Investment insights from Coronation

It must be said that Coronation Fund Managers have been underperforming in their equity funds over the last 5 years owing to a very bad 2015 and 2018. Over a longer time period they are still one of the top performers. If we look at the Coronation Equity fund, they are 14th out of 80 funds over a 7-year period, and 4th out of 59 funds over a 10-year period. For this year up to 30th April, their Equity fund is ranked 4th out of 166 funds.

What is commendable about Coronation is that they admit their mistakes and agree that owing to the size of their funds, they can be “early” in their investment calls, resulting in an underperformance for a year or two before the market and prices catch up to the value they identified. This can be clearly seen in the jump in performances from 2007 to 2008, and 2015 to 2016. The bottom line is that Coronation does have an incredibly strong team of analysts and features very high on the integrity scale when it comes to communication with investors in their funds.

Looking at what they have to say about markets we can break it down as follows:

The USA:

The overall equity market has performed very well over the past few years, underscored by low interest rates; strong GDP growth; low unemployment and inflation; and generally good company earnings. The technology stocks have shot the lights out, making the index rather expensive relative to other regions. The dollar is very strong and bond rates very low. Investing in the US carries with it some risk owing to these factors and selective buying is a must.

Some market commentators are shouting from the rooftops that South Africans should take all their money and buy international investments. This is a very irresponsible thing to do, especially for people on pension, for these reasons: Firstly, never forget the past. If you invested in the US in 2000, you would have received 0% growth in dollar terms for 10 years. This can happen again, especially with the US market not being cheap at the moment. Secondly, you receive almost no interest on cash investments, forcing you to take on equity risk. Thirdly, the rand is trading at oversold levels at R15/$, which brings currency risk into the equation.

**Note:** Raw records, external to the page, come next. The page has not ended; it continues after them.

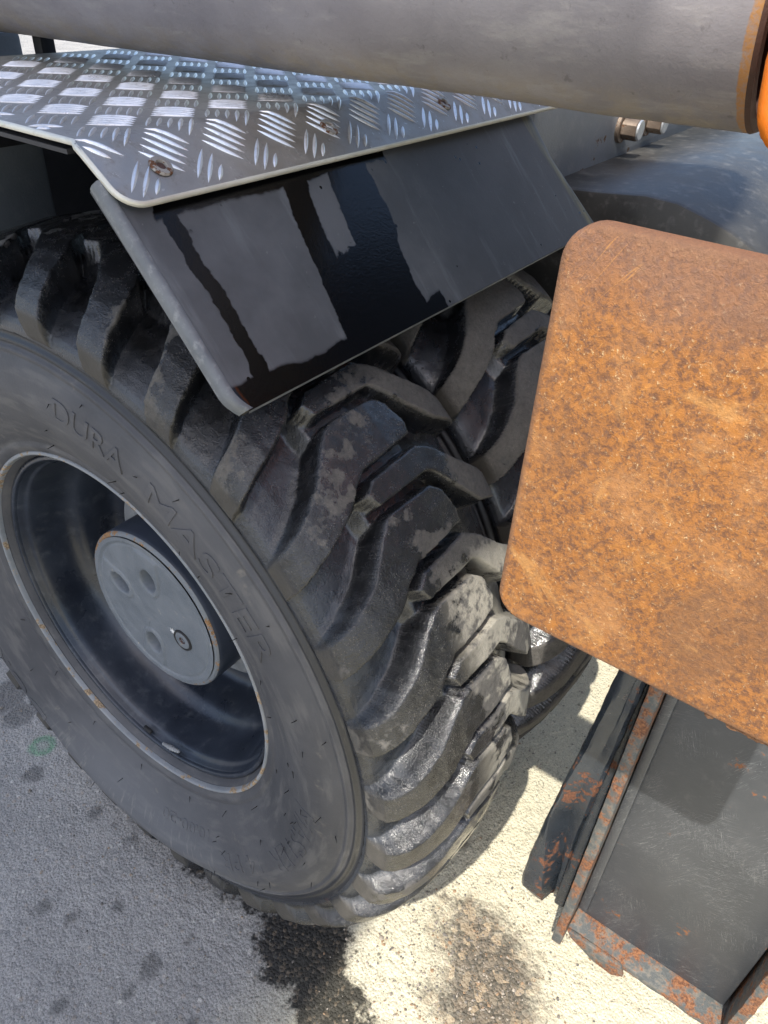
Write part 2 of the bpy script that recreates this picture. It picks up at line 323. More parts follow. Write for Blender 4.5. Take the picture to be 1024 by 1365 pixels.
def mat_fender():
    """black mudguard: dusty dry skin with glossy runs of water down the slope (x across, w down the slope)"""
    M = Mat('wet_black_mudguard'); x, y, z = M.sep()
    w = M.math('ADD', M.math('MULTIPLY', M.math('SUBTRACT', -.169, y), .669), M.math('MULTIPLY', M.math('SUBTRACT', .634, z), .743))
    n1 = M.noise(12, 4, .6); n2 = M.noise(60, 5, .65); n3 = M.noise(300, 4, .7)
    jx = M.math('ADD', x, M.math('ADD', M.math('MULTIPLY', M.math('SUBTRACT', n1, .5), .034), M.math('MULTIPLY', M.math('SUBTRACT', n2, .5), .010)))
    jw = M.math('ADD', w, M.math('MULTIPLY', M.math('SUBTRACT', n1, .5), .03))
    def band(lo, hi, s_=.0015): return M.math('MULTIPLY', M.ss(jx, M.math('SUBTRACT', lo, s_) if not isinstance(lo, float) else lo - s_, (lo + s_) if isinstance(lo, float) else lo), M.ss(jx, hi + s_ if isinstance(hi, float) else hi, hi - s_ if isinstance(hi, float) else hi))
    xs = M.math('ADD', jx, M.math('MULTIPLY', w, .20))      # the runs drift as they go down
    def run(lo, hi): return M.math('MULTIPLY', M.ss(xs, lo - .0015, lo + .0015), M.ss(xs, hi + .0015, hi - .0015))
    wet = M.math('MULTIPLY', M.ss(jx, -.0145, -.0125), M.ss(jx, .0035, .0015))
    wet = M.math('MAXIMUM', wet, run(.138, .172))
    wet = M.math('MAXIMUM', wet, run(.205, .266))
    wet = M.math('MAXIMUM', wet, M.math('MULTIPLY', run(.150, .215), M.ss(M.math('ADD', w, M.math('MULTIPLY', M.math('SUBTRACT', n2, .5), .05)), .118, .124)))
    wet = M.math('MAXIMUM', wet, M.math('MULTIPLY', M.ss(jw, .052, .048), run(-.01, .30)))
    wet = M.math('MAXIMUM', wet, M.math('MULTIPLY', M.ss(jw, .190, .194), run(-.002, .30)))
    isl = M.math('MULTIPLY', M.ss(M.noise(28, 2, .4), .60, .62), run(.20, .27))
    wet = M.math('MULTIPLY', wet, M.math('SUBTRACT', 1.0, M.math('MULTIPLY', isl, 0.0)))
    drops = M.math('MULTIPLY', M.ss(M.voro(62, 'F1', 'Distance'), .13, .11), M.ss(M.noise(17, 2, .5), .56, .6))
    wet = M.math('MAXIMUM', wet, drops)
    flow = M.noise(40, 5, .65, M.rot((math.radians(-48), 0, 0), (1.0, .12, 1)))
    fx = M.ss(x, .22, .45, 1.0, .35)
    col = M.mix(M.ss(n1, .3, .7), (.058, .061, .066), (.092, .096, .104))
    col = M.mix(fx, (.056, .053, .052), col)
    col = M.mix(M.math('MULTIPLY', M.ss(flow, .54, .70), M.mixf(fx, .45, .55)), col, (.13, .14, .15))
    col = M.mix(M.ss(M.noise(120, 4, .7), .66, .74, 0, .5), col, (.22, .22, .22))
    yel = M.math('MULTIPLY', M.ss(M.math('ABSOLUTE', M.math('SUBTRACT', x, M.math('ADD', .598, M.math('MULTIPLY', w, .20)))), .014, .002), M.ss(flow, .38, .6))
    col = M.mix(M.math('MULTIPLY', yel, .6), col, (.22, .20, .10))
    col = M.mix(wet, col, (.0025, .0025, .003))
    nb = M.bump(M.math('ADD', n3, M.math('MULTIPLY', n2, .8)), .25, .0007)
    return M.out(col, M.mixf(wet, .58, .13), 0, nb, M.mixf(wet, .32, .30))
def mat_tube():
    M = Mat('weathered_dark_steel'); x, y, z = M.sep(); n1 = M.noise(6, 5, .6); n2 = M.noise(38, 6, .7); n3 = M.noise(300, 4, .7); al = M.noise(16, 5, .65, M.scale((3, .7, 3)))
    col = M.mix(M.ss(n1, .3, .7), (.26, .242, .252), (.37, .345, .352))
    col = M.mix(M.ss(al, .5, .7, 0, .55), col, (.46, .43, .41))
    lowd = M.ss(M.math('ADD', z, M.math('MULTIPLY', M.math('SUBTRACT', n2, .5), .03)), .715, .685)
    col = M.mix(M.math('MULTIPLY', lowd, M.ss(n2, .40, .62, .1, .8)), col, (.36, .31, .25))
    col = M.mix(M.ss(M.noise(60, 5, .75), .60, .72, 0, .35), col, (.075, .062, .06))
    endr = M.math('MULTIPLY', M.ss(M.math('ADD', y, M.math('MULTIPLY', M.math('SUBTRACT', n2, .5), .006)), -.5492, -.5506), M.ss(n3, .30, .6, .4, 1))
    col = M.mix(endr, col, (.44, .22, .08))
    nb = M.bump(M.math('ADD', n2, n3), .3, .0010)
    return M.out(col, M.mixf(M.ss(n2, .3, .7), .34, .56), M.mixf(lowd, .45, .15), nb, .5)

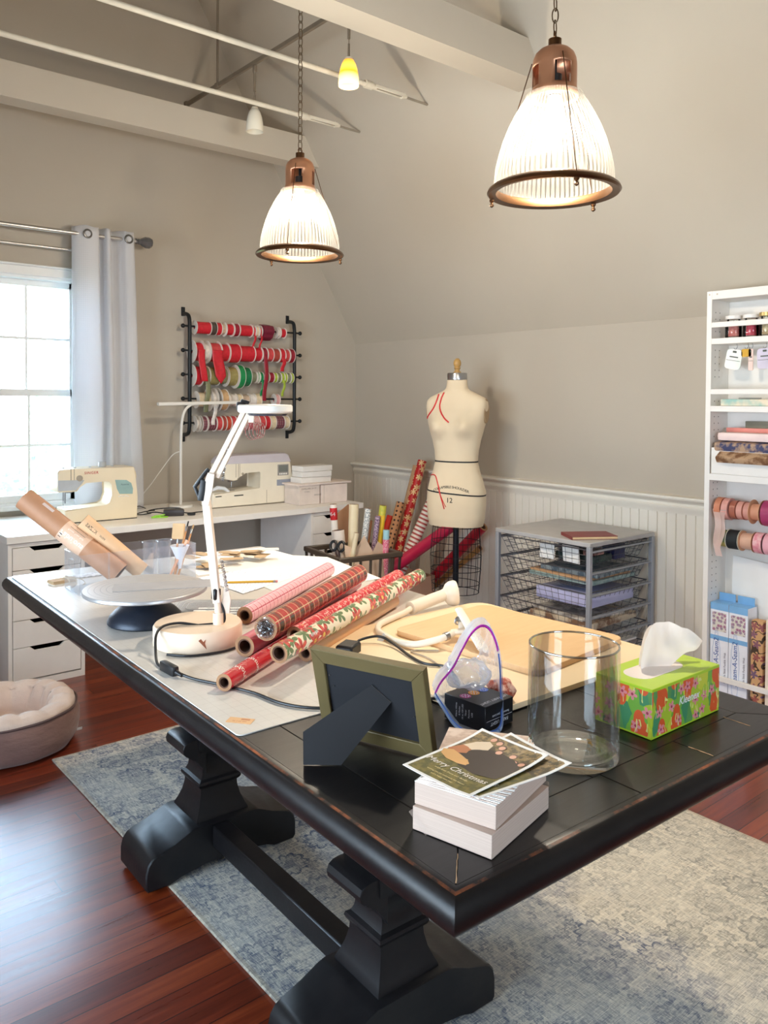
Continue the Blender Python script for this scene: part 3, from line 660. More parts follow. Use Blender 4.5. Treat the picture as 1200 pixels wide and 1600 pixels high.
# ------------------------------------------------------------------ dress form
def dress_form():
    loc = V((3.30, 3.32, 0)); ang = math.atan2(-.43, -.908)
    t = thing('dress_form', 'cream linen dress form with red tape standing by the chair rail', 'dress form', loc, ang)
    S = [(.675, .158, .105, .115, 2.3), (.72, .168, .112, .125, 2.3), (.80, .174, .115, .130, 2.3), (.87, .172, .112, .126, 2.3), (.93, .158, .104, .115, 2.2), (.99, .138, .094, .098, 2.2), (1.045, .126, .088, .084, 2.2), (1.10, .130, .090, .084, 2.2),
         (1.16, .141, .094, .090, 2.3), (1.22, .156, .098, .100, 2.5), (1.27, .168, .098, .106, 2.8), (1.32, .176, .090, .110, 3.0), (1.36, .181, .078, .108, 3.0), (1.39, .180, .068, .100, 2.8), (1.410, .166, .062, .090, 2.5), (1.428, .132, .058, .080, 2.3), (1.442, .100, .055, .070, 2.1), (1.455, .075, .053, .062, 2.0), (1.468, .064, .053, .057, 2.0), (1.49, .060, .053, .055, 2.0), (1.515, .058, .053, .054, 2.0)]
    def sec(z):
        for a, b in zip(S, S[1:]):
            if z <= b[0]:
                f = max(0, (z-a[0])/(b[0]-a[0])); f = f*f*(3-2*f)*.3+f*.7; return [p+(q-p)*f for p, q in zip(a[1:], b[1:])]
        return list(S[-1][1:])
    def bust(y, z): return .052*math.exp(-((abs(y)-.082)/.050)**2-((z-1.238)/(.050 if z < 1.238 else .068))**2)
    def fx(y, z, off=0):
        w, df, db, n = sec(z); q = min(.999, abs(y)/w); return df*(1-q**n)**(1/n)+bust(y, z)+off
    def P(th, z):
        w, df, db, n = sec(z); c, s = math.cos(th), math.sin(th)
        y = w*math.copysign(abs(s)**(2/n), s); x = (df if c >= 0 else db)*math.copysign(abs(c)**(2/n), c)
        if c > 0: x += bust(y, z)*min(1, c*2.5)
        return (x, y, z)
    k = NT('linen_cover'); c = k.co(); n = k.noise(c, 5, 3); wv = k.math('ADD', k.noise(k.co(scale=(1, 1, 12)), 90, 2), k.noise(k.co(scale=(10, 10, 1)), 90, 2))
    k.P(col=k.mix(n, srgb((222, 200, 168)), srgb((236, 219, 190))), rough=.85, spec=.2, sheen=.15); k.bump(wv, .12, .001); lin = k.m
    zs = [.675+.84*i/70 for i in range(71)]
    mb = MB(); mb.grid(lambda u, v: P(2*PI*u, .675+.84*v), 72, 85, closed_u=True)
    b = [mb.bm.verts.new(P(2*PI*i/72, .675)) for i in range(72)]; mb._f(b[::-1])
    mb.build('torso', lin, t, 70)
    tape = mat('black_tape', (24, 24, 26), .7)
    for z in (1.045, .866):
        mb = MB(); mb.grid(lambda u, v: tuple(V(P(2*PI*u, z-.004+.008*v))*1 + V((math.cos(2*PI*u)*.0012, math.sin(2*PI*u)*.0012, -.012*math.sin(2*PI*u)*(z < .9)))), 72, 2, closed_u=True)
        mb.build('tape_line', tape, t, 80)
    red = mat('red_tape', (214, 34, 40), .6)
    def strip(pts, name='red_tape', w_=.004):
        C_ = spline([(0, a, b) for a, b in pts], 8); mb = MB(); mb.tube([(fx(p.y, p.z, .0025), p.y, p.z) for p in C_], w_, 6); mb.build(name, red, t, 80)
    strip([(-.095, 1.430), (-.100, 1.395), (-.118, 1.345), (-.150, 1.305), (-.160, 1.29)]); strip([(-.062, 1.440), (-.074, 1.40), (-.073, 1.35), (-.040, 1.298), (-.010, 1.270)])
    strip([(-.155, .955), (-.125, .966), (-.098, .960), (-.078, .920), (-.060, .865), (-.042, .815), (-.030, .778)], 'red_cord', .003)
    strip([(-.098, .960), (-.070, .905), (-.050, .845), (-.020, .790)], 'red_cord', .0018)
    def txt(s, size, y0, z0, bow, sp=1.0):
        mb = MB(); mb.text(s, size, MX(), 0, .0003, spacing=sp)
        for v in mb.bm.verts:
            y = y0+v.co.x; z = z0+v.co.y - bow*v.co.x*v.co.x; v.co = V((fx(y, z, .0012+v.co.z), y, z))
        mb.build('printed_lettering', tape, t)
    txt('COLLAPSIBLE SHOULDER', .0205, .002, .904, 2.2, .92); txt('12', .040, .0, .828, 0)
    for s in (-1, 1):     # arm plates
        mb = MB(); M = T3(-.012, s*.1735, 1.335) @ RX(-s*PI/2) @ RZ(0) ; mb.lathe([(0, .004), (.92, .004), (1.0, .0), (1.0, -.02), (0, -.02)], 32, M @ MX.Diagonal((.046, .070, 1, 1))); mb.build('arm_plate', mat('linen_arm_plate', (168, 140, 106), .85), t)
    mb = MB(); mb.lathe([(.0555, 1.512), (.0575, 1.514), (.0575, 1.548), (.055, 1.553), (0, 1.554)], 40); mb.build('neck_cap', m_steel, t)
    mb = MB(); mb.lathe([(.022, 1.554), (.022, 1.560), (.014, 1.566), (.013, 1.574), (.019, 1.580), (.019, 1.584), (.015, 1.588), (.021, 1.598), (.0225, 1.610), (.019, 1.625), (.010, 1.636), (0, 1.639)], 28); mb.build('finial_knob', mat('turned_brass_wood', (186, 146, 84), .4), t)
    pole = mat('navy_black_pole', (22, 25, 34), .4, .4)
    mb = MB(); mb.cyl((0, 0, .09), (0, 0, .70), .017, seg=18); mb.build('pole', pole, t)
    mb = MB(); nw = 16; zr = [(.668, .130), (.58, .137), (.50, .143), (.42, .140), (.34, .134), (.29, .130)]
    for z, r in zr: mb.tube([(r*.86*math.cos(2*PI*i/40), r*1.06*math.sin(2*PI*i/40), z) for i in range(40)], .0021, 5, closed=True)
    for i in range(nw):
        a = 2*PI*i/nw; mb.tube([(r*.86*math.cos(a), r*1.06*math.sin(a), z) for z, r in zr], .0018, 5)
    for a in (0, PI/2): mb.tube([(.12*math.cos(a), .14*math.sin(a), .43), (-.12*math.cos(a), -.14*math.sin(a), .43)], .002, 5)
    mb.build('wire_cage', m_blackmet, t)
    for q in range(4):
        a = q*PI/2+.4; mb = MB(); mb.tube([(.012*math.cos(a), .012*math.sin(a), .12), (.1*math.cos(a), .1*math.sin(a), .10), (.2*math.cos(a), .2*math.sin(a), .045), (.24*math.cos(a), .24*math.sin(a), .03)], .012, 8)
        lg = mb.build('base_leg', pole, t)
        mb = MB(); mb.cyl((.24*math.cos(a), .24*math.sin(a), .0005), (.24*math.cos(a), .24*math.sin(a), .036), .016, seg=14); mb.build('caster', m_blackpl, lg)
dress_form()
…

One has to remember that as a pensioner, your cost of living increases by at least the rate of inflation, and this cost of living has to be financed by your return on your investments. So in 10 years’ time, your cost of living would have increased by probably more than 50%. So, should you take all your money offshore and the US equity markets repeat the 0% return from 2000 till 2010; the rand goes back to fair value at say R13,60/$ (losing you 8,6% in currency value) and stays there; and you get 0% interest on your dollar cash; you will have very little money left in 10 years’ time.

The point we are trying to make is that there is no way of knowing what will happen in the future and the only way to avoid a total catastrophe is by diversifying your investments, giving you the ability to live on that portion of your investment that is performing well whilst giving the underperforming portion time to recover.

South Africa:

This is an area we all know well because we live it every day. Coronation believes that there are some multi-national companies listed in SA like BATS and MTN who have done horribly over the last year or two and should recover soon. They do not believe that companies exposed mainly to the South African economy like the retailers, property, insurance and banking stocks are cheap enough yet, but they are very close to being a good buy. They believe that Moody’s will downgrade us to junk status before March 2020 but this is already reflected in the bond prices. All in all they feel better about SA than they felt when Zuma was still president but not enough to be eager investors.

UK and Europe:

The place is a mess with Brexit and divided government in the UK; and slow growth in the EU.


The trade wars can have longer-term negative implications and the debt levels should be managed carefully. They do, however, have room to stimulate the economy without adding to the debt problem.